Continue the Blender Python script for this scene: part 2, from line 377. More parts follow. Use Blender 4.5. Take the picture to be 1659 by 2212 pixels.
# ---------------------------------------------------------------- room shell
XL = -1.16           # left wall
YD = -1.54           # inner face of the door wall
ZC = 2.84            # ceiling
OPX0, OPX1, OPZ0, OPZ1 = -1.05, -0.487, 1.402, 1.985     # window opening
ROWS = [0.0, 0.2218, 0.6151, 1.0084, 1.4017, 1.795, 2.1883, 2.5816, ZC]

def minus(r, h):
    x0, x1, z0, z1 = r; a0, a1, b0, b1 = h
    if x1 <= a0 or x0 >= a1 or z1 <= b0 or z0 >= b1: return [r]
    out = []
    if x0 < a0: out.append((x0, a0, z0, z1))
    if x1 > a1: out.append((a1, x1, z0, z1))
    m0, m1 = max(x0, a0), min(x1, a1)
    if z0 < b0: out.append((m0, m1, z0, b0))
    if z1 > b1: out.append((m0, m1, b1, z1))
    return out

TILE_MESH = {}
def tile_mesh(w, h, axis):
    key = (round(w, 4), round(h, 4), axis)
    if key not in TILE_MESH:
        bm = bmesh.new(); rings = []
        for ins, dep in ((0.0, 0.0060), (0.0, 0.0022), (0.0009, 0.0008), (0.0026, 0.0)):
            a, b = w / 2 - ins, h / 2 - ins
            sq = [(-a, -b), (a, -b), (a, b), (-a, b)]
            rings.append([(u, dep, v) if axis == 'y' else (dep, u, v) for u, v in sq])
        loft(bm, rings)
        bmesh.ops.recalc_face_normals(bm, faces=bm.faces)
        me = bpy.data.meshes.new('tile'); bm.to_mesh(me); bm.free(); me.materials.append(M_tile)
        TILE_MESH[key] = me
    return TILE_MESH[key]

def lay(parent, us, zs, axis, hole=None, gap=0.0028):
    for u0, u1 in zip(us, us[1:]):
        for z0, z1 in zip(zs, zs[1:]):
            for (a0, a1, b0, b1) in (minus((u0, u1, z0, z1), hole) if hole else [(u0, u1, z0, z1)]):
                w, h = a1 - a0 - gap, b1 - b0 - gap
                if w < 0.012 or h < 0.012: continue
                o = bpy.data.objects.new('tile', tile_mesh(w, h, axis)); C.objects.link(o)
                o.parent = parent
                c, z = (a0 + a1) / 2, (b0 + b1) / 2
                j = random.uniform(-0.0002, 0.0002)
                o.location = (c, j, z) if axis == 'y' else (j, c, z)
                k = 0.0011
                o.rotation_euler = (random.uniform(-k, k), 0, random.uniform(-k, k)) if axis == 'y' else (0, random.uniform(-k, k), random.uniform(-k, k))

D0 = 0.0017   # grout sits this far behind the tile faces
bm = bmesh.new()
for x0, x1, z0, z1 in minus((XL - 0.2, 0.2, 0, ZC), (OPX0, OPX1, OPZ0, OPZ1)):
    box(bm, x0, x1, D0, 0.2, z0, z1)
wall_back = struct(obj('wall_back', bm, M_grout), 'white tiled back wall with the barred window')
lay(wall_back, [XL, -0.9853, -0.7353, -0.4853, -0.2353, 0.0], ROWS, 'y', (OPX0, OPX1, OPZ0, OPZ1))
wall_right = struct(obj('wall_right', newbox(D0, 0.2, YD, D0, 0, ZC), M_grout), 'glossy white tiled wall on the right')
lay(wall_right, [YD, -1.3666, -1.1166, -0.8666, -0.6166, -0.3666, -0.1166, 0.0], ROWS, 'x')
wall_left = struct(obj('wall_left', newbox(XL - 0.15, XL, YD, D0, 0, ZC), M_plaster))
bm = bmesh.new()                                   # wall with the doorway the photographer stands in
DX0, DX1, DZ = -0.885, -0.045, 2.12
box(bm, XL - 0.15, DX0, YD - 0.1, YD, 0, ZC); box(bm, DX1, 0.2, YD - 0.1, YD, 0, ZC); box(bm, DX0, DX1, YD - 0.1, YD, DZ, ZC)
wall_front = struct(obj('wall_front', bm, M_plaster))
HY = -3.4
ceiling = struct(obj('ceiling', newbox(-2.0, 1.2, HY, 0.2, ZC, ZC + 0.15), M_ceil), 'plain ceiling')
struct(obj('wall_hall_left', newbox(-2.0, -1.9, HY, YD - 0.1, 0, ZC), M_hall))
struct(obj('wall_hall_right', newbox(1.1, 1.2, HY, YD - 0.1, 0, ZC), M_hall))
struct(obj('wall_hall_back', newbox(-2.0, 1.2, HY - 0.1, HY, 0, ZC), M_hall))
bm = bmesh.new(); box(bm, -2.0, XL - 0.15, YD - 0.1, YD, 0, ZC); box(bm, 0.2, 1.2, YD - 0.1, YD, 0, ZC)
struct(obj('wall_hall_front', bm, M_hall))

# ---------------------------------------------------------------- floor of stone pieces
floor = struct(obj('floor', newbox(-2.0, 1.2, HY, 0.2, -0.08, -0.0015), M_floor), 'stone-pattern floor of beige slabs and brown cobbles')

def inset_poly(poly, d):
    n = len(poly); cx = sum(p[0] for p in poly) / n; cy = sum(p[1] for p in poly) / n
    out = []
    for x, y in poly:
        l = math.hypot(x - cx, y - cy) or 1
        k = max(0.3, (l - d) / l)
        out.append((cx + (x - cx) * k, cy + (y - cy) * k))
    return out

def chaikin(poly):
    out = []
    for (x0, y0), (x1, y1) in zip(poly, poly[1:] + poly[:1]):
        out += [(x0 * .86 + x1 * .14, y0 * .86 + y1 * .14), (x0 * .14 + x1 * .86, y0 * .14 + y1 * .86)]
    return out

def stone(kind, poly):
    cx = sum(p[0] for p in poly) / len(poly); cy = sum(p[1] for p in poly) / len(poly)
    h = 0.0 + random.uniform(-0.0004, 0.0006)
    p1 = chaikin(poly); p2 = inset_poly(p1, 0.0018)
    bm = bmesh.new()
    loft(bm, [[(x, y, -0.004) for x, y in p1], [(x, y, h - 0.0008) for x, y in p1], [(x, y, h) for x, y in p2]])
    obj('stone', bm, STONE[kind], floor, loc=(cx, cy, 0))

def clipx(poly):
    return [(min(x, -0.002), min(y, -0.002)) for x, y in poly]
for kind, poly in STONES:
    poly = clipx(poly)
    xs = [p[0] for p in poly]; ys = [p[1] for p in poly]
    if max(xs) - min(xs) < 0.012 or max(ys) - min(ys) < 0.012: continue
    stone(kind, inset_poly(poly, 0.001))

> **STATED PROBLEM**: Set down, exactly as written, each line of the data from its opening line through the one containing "2.1883, 2.5816, ZC]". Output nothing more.

> **SOLVED PROBLEM**:
Continue the Blender Python script for this scene: part 2, from line 377. More parts follow. Use Blender 4.5. Take the picture to be 1659 by 2212 pixels.
# ---------------------------------------------------------------- room shell
XL = -1.16           # left wall
YD = -1.54           # inner face of the door wall
ZC = 2.84            # ceiling
OPX0, OPX1, OPZ0, OPZ1 = -1.05, -0.487, 1.402, 1.985     # window opening
ROWS = [0.0, 0.2218, 0.6151, 1.0084, 1.4017, 1.795, 2.1883, 2.5816, ZC]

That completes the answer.